Il castagno è pianta ben nota in quanto ampiamente diffusa in Italia sia come albero isolato sia come specie caratterizzante alcune tipologie di boschi presenti in una zona fitoclimatica che ne prende il nome (Castanetum), estendendosi dalla pianura alla fascia submontana, e interessa circa un terzo del territorio nazionale.
Nel nostro Paese si riscontrano evidenze della sua coltivazione risalenti all’epoca neolitica (4000 a.C.) sebbene si attribuisca ai Romani l’espansione su larga scala.
Nel IV secolo a.C. Senofonte definì il castagno “albero del pane” per i suoi noti prodotti non legnosi e come tale ha assunto per secoli un ruolo strategico nelle aree marginali in ambito collinare e di bassa montagna.
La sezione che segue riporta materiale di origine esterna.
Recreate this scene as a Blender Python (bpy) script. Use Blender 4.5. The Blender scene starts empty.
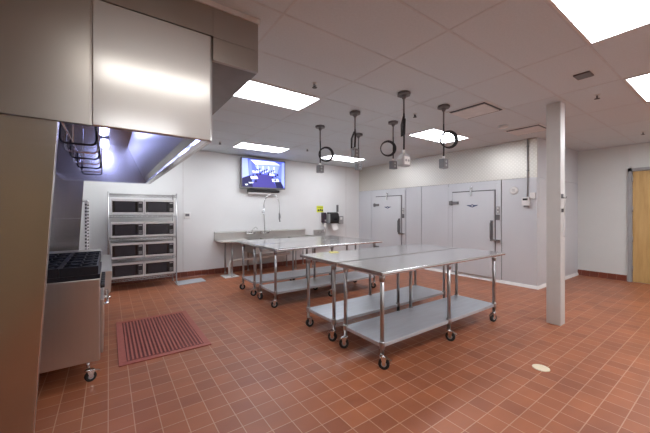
import bpy, bmesh, math, random
from mathutils import Vector, Matrix
random.seed(4)
PI = math.pi
S = bpy.context.scene
COL = S.collection

# ------------------------------------------------------------------ materials
MATS = {}
def nm(name):
    m = bpy.data.materials.new(name); m.use_nodes = True
    nt = m.node_tree; b = nt.nodes['Principled BSDF']
    MATS[name] = m
    return m, nt, b
def coords(nt, scale=(1,1,1), loc=(0,0,0)):
    # world-space position so that patterns keep their real size on every surface
    g = nt.nodes.new('ShaderNodeNewGeometry'); mp = nt.nodes.new('ShaderNodeMapping')
    mp.inputs['Scale'].default_value = scale; mp.inputs['Location'].default_value = loc
    nt.links.new(g.outputs['Position'], mp.inputs['Vector'])
    return mp.outputs['Vector']
def noise(nt, vec, scale, detail=3, rough=.5):
    n = nt.nodes.new('ShaderNodeTexNoise'); n.inputs['Scale'].default_value = scale
    n.inputs['Detail'].default_value = detail; n.inputs['Roughness'].default_value = rough
    nt.links.new(vec, n.inputs['Vector']); return n.outputs['Fac']
def ramp(nt, fac, stops):
    r = nt.nodes.new('ShaderNodeValToRGB'); e = r.color_ramp.elements
    e[0].position, e[0].color = stops[0][0], (*stops[0][1], 1)
    e[1].position, e[1].color = stops[-1][0], (*stops[-1][1], 1)
    for p, c in stops[1:-1]:
        k = e.new(p); k.color = (*c, 1)
    nt.links.new(fac, r.inputs['Fac']); return r.outputs['Color']
def bump(nt, b, h, strength=.2, dist=.002):
    n = nt.nodes.new('ShaderNodeBump'); n.inputs['Strength'].default_value = strength
    n.inputs['Distance'].default_value = dist
    nt.links.new(h, n.inputs['Height']); nt.links.new(n.outputs['Normal'], b.inputs['Normal'])
def plain(name, col, rough=.5, metal=0, var=.06, nscale=8, spec=None):
    m, nt, b = nm(name)
    f = noise(nt, coords(nt), nscale)
    lo = tuple(max(0, c*(1-var)) for c in col); hi = tuple(min(1, c*(1+var)) for c in col)
    nt.links.new(ramp(nt, f, [(.3, lo), (.7, hi)]), b.inputs['Base Color'])
    b.inputs['Roughness'].default_value = rough; b.inputs['Metallic'].default_value = metal
    if spec is not None: b.inputs['Specular IOR Level'].default_value = spec
    return m
def brushed(name, col, rough, stretch, var=.05, rvar=.08, bs=.05, metal=1.0):
    m, nt, b = nm(name)
    f = noise(nt, coords(nt, stretch), 1.0, 5, .65)
    lo = tuple(c*(1-var) for c in col); hi = tuple(min(1, c*(1+var)) for c in col)
    nt.links.new(ramp(nt, f, [(.3, lo), (.7, hi)]), b.inputs['Base Color'])
    mr = nt.nodes.new('ShaderNodeMapRange'); mr.inputs['To Min'].default_value = rough-rvar
    mr.inputs['To Max'].default_value = rough+rvar
    nt.links.new(f, mr.inputs['Value']); nt.links.new(mr.outputs[0], b.inputs['Roughness'])
    b.inputs['Metallic'].default_value = metal
    bump(nt, b, f, bs, .001)
    return m
def emit(name, col, s):
    m, nt, b = nm(name)
    b.inputs['Base Color'].default_value = (*[min(1, c) for c in col], 1)
    b.inputs['Emission Color'].default_value = (*col, 1); b.inputs['Emission Strength'].default_value = s
    return m

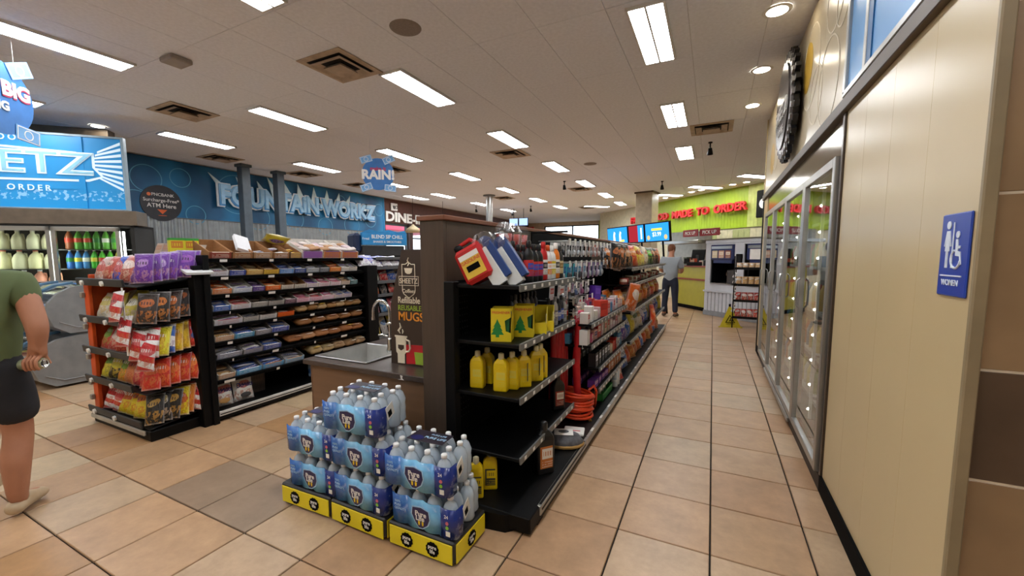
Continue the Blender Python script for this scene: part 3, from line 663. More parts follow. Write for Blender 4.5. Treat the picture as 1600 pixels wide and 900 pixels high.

In Italia si segnalano poi diversi castagni monumentali, come quello “dei cento cavalli” in Sicilia, sotto il quale, secondo la tradizione, trovarono riparo da un temporale Giovanna d’Aragona e la sua scorta.
Questi sono alcuni esempi che evidenziano l’importanza del castagno e delle implicazioni legate alle sue diverse forme di gestione dal punto di vista socio-economico, ambientale e paesaggistico, in tutto il bacino del Mediterraneo. La possibilità di ricavare assortimenti legnosi di varie dimensioni e qualità, destinabili a molteplici impieghi (peraltro tradizionalmente radicati nella nostra cultura), rende inoltre il castagno una risorsa rinnovabile degna di particolare attenzione e in grado di rispondere agli attuali criteri di sostenibilità, affidabilità e valorizzazione delle filiere locali.
In tale contesto la breve pubblicazione di FederlegnoArredo “Il legno di castagno.
Conoscerne il valore, (ri)scoprirne le potenzialità” intende contribuire a diffondere la conoscenza dei principali aspetti tecnici e potenzialità che ne caratterizzano il legno.